**DATA SUPPLIED:**
========================================================================
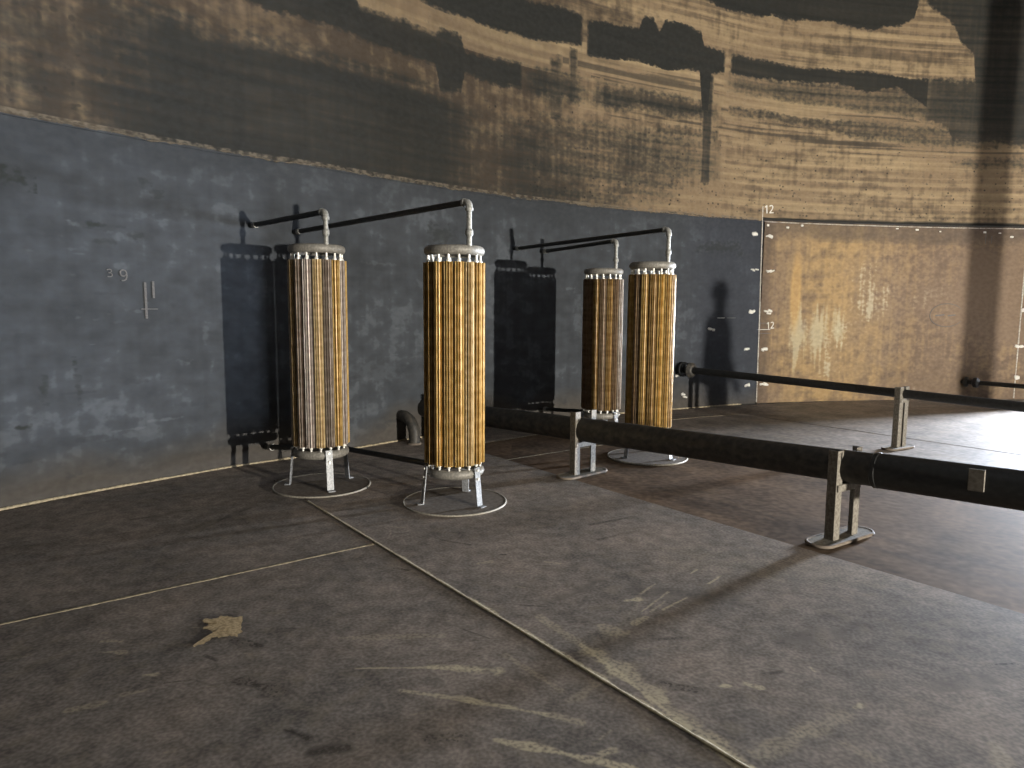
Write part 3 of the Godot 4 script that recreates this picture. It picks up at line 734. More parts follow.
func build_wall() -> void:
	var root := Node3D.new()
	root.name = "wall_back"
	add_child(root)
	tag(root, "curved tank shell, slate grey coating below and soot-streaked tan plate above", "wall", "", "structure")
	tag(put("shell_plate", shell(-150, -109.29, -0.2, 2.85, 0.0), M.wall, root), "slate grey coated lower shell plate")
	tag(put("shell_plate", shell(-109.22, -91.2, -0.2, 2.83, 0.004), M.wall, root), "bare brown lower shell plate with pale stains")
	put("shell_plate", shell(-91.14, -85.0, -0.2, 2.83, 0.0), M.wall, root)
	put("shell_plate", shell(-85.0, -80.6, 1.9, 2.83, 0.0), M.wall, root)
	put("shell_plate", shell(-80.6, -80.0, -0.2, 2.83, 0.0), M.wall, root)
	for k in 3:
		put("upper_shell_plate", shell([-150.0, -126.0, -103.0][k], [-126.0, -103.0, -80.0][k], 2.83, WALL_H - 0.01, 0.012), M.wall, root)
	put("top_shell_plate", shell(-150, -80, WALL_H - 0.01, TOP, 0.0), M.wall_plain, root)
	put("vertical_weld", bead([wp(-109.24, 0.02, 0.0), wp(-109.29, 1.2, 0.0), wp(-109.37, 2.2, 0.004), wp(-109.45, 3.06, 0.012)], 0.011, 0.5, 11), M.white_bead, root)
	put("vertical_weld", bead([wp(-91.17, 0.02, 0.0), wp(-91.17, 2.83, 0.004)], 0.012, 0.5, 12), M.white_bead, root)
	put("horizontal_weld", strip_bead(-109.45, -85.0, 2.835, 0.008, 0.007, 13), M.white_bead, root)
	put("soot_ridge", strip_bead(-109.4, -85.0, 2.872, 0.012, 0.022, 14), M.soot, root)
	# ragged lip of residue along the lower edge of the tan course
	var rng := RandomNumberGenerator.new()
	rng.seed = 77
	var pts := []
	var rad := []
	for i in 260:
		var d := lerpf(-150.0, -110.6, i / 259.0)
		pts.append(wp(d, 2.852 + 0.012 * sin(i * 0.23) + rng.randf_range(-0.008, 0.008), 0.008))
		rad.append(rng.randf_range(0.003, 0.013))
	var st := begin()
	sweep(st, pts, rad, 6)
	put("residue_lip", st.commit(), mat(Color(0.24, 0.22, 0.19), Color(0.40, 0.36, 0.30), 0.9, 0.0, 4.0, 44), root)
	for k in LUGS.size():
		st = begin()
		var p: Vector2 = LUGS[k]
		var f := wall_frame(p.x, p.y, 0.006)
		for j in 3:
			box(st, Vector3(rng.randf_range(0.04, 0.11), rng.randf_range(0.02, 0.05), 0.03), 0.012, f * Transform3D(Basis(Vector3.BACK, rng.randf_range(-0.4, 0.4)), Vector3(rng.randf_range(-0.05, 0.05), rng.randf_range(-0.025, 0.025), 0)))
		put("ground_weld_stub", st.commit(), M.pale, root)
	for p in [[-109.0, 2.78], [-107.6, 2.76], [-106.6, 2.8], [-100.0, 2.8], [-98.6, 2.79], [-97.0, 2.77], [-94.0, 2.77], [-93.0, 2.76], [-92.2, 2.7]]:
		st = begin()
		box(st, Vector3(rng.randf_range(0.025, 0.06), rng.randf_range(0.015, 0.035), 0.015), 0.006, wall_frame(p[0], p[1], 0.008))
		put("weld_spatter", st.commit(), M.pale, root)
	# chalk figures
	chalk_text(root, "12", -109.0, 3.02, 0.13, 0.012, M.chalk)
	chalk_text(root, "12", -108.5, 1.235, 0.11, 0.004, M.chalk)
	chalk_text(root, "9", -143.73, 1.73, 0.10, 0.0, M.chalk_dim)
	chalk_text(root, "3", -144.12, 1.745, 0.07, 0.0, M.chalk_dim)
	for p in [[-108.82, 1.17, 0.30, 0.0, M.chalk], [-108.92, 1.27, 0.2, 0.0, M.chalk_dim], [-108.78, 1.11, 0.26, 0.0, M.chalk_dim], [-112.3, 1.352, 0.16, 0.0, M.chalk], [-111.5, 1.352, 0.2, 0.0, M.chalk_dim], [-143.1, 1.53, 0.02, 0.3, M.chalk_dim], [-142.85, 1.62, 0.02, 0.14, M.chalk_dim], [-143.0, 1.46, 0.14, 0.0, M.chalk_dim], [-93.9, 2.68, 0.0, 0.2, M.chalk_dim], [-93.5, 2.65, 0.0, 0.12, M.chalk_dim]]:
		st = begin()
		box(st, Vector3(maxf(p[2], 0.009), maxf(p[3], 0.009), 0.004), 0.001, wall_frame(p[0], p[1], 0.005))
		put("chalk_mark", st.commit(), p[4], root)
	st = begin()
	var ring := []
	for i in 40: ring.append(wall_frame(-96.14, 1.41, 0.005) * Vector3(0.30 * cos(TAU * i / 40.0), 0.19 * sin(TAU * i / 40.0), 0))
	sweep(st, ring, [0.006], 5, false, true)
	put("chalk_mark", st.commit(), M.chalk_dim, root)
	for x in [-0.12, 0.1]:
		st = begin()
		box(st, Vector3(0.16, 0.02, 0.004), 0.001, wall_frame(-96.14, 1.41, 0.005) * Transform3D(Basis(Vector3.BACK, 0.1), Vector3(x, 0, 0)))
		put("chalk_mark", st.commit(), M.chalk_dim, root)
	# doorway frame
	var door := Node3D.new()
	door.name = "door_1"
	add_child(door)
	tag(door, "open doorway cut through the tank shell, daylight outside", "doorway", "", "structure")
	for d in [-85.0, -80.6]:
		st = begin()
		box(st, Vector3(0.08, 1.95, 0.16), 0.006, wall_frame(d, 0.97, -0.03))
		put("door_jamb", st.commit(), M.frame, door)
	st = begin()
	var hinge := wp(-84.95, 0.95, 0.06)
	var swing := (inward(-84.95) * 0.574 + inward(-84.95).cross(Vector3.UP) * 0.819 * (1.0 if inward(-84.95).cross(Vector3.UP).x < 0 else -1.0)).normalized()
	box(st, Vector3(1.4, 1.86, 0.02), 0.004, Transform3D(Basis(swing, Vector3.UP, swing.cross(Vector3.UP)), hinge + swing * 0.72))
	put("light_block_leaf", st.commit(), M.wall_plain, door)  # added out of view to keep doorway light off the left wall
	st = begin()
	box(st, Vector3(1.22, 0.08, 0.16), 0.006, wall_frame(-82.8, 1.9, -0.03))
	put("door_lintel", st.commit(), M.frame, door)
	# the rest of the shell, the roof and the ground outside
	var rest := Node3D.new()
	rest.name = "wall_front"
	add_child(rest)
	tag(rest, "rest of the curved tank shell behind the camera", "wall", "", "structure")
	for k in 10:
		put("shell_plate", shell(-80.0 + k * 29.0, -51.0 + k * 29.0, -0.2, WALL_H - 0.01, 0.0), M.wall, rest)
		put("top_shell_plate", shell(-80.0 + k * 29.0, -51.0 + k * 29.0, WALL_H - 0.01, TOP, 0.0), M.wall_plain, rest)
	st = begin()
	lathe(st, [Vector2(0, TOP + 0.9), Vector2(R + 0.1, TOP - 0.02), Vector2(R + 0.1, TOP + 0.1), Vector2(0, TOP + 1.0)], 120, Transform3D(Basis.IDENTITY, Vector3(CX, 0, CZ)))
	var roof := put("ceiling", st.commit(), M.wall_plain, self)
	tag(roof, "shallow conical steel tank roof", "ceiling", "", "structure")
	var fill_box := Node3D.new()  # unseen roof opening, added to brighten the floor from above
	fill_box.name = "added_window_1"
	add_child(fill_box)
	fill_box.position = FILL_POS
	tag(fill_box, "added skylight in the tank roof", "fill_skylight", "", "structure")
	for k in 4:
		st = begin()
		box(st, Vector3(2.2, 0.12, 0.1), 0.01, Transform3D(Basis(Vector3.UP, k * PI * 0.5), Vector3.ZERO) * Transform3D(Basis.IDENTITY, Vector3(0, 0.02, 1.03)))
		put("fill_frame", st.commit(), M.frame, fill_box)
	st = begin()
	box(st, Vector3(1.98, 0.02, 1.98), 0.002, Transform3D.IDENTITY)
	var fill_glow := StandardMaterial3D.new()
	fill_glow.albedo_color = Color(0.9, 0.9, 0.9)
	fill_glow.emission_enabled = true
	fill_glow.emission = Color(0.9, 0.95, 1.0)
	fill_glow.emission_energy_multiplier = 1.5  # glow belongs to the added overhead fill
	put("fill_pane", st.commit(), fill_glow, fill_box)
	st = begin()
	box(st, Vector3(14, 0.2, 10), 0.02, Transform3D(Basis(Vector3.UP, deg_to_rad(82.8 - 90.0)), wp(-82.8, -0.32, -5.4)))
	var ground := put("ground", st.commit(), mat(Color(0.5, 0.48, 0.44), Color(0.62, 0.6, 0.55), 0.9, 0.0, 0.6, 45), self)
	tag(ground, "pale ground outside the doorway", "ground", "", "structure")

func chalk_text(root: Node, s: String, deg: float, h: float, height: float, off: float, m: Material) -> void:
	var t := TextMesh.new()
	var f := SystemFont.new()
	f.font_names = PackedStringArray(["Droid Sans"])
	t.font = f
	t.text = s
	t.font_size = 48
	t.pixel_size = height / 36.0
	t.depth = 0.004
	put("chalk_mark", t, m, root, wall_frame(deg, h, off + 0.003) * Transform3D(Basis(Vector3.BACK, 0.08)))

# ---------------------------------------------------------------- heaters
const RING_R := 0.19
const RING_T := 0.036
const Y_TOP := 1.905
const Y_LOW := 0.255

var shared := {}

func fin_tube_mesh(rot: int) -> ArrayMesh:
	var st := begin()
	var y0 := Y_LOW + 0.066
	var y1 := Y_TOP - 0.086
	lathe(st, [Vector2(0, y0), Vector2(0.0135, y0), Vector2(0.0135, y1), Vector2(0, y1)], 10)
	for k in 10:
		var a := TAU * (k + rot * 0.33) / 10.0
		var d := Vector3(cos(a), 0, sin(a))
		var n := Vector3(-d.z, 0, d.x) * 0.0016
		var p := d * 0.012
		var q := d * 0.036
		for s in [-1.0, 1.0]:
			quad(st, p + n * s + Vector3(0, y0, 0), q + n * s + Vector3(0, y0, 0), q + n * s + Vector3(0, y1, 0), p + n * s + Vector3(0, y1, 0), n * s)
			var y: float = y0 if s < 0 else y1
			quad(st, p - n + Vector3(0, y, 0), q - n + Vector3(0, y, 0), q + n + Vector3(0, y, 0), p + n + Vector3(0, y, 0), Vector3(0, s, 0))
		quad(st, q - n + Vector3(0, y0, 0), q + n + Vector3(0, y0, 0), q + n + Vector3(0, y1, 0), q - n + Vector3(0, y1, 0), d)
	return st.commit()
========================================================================
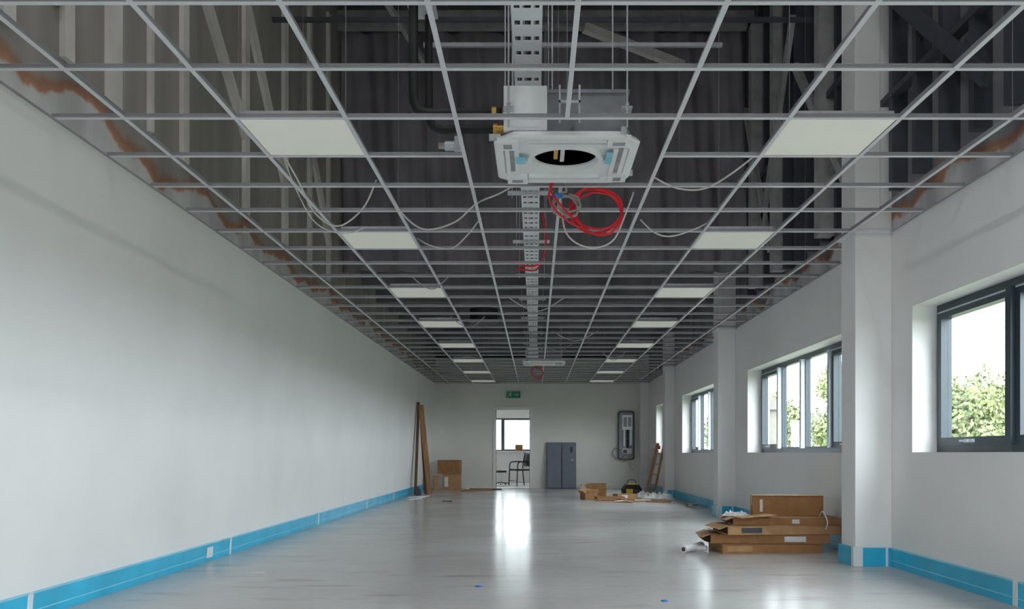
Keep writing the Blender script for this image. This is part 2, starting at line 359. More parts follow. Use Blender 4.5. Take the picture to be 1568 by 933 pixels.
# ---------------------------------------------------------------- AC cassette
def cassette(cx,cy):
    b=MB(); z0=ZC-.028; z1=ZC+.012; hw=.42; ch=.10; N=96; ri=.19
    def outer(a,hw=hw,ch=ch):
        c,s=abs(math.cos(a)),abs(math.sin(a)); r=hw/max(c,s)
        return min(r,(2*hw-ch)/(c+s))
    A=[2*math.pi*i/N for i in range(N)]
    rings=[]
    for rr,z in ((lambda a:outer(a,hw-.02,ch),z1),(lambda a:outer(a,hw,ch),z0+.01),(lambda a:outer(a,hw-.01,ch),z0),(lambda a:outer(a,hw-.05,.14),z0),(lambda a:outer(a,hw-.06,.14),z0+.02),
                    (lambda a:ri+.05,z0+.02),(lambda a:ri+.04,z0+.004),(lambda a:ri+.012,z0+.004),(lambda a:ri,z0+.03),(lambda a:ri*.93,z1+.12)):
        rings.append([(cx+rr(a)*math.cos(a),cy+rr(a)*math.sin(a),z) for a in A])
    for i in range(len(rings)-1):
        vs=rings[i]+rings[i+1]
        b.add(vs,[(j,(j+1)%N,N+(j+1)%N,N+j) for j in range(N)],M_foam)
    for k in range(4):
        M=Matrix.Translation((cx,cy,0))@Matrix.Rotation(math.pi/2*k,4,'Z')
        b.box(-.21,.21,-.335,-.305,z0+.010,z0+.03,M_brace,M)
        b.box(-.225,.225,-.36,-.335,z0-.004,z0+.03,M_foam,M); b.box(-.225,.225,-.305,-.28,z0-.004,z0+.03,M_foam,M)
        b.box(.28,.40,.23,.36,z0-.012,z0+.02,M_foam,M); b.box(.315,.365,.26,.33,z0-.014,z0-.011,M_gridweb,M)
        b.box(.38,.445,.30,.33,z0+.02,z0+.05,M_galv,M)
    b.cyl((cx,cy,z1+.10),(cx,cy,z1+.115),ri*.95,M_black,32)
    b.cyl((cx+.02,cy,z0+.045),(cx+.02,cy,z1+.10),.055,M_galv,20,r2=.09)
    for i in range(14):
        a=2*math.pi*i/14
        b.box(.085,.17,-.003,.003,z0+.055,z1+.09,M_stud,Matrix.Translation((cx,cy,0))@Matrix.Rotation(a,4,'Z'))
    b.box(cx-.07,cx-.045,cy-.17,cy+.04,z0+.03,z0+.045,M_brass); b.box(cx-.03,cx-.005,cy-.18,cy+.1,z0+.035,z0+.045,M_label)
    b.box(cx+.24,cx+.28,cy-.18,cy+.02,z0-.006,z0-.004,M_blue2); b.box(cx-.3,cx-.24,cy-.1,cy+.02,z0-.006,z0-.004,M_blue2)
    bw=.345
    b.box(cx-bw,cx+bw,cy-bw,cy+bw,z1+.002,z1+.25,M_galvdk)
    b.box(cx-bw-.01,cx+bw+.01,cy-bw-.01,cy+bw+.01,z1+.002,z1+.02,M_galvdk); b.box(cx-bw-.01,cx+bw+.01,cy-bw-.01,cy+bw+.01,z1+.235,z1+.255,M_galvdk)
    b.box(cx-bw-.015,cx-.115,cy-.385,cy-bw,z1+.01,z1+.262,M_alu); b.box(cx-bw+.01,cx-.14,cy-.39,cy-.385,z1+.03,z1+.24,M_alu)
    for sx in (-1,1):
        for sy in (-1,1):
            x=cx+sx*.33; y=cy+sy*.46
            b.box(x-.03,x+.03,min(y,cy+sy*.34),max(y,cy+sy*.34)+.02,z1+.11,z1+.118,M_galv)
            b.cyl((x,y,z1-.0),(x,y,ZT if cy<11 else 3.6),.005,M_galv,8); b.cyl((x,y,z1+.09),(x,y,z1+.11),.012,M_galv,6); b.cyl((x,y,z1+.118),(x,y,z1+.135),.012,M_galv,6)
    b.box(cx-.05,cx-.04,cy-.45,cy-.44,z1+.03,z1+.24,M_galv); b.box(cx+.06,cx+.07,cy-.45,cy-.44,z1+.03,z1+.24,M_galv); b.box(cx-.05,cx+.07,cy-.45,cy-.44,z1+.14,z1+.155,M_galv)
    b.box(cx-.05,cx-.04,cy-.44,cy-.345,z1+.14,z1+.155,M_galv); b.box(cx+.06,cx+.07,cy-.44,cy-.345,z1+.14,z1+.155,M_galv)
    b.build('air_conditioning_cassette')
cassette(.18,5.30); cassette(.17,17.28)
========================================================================
**REQUIRED TASK:**
Go through the listing above and locate each line that holds the word "script". Copy those lines.

**FULL OUTPUT:**
Write part 3 of the Godot 4 script that recreates this picture. It picks up at line 734. More parts follow.
Keep writing the Blender script for this image. This is part 2, starting at line 359. More parts follow. Use Blender 4.5. Take the picture to be 1568 by 933 pixels.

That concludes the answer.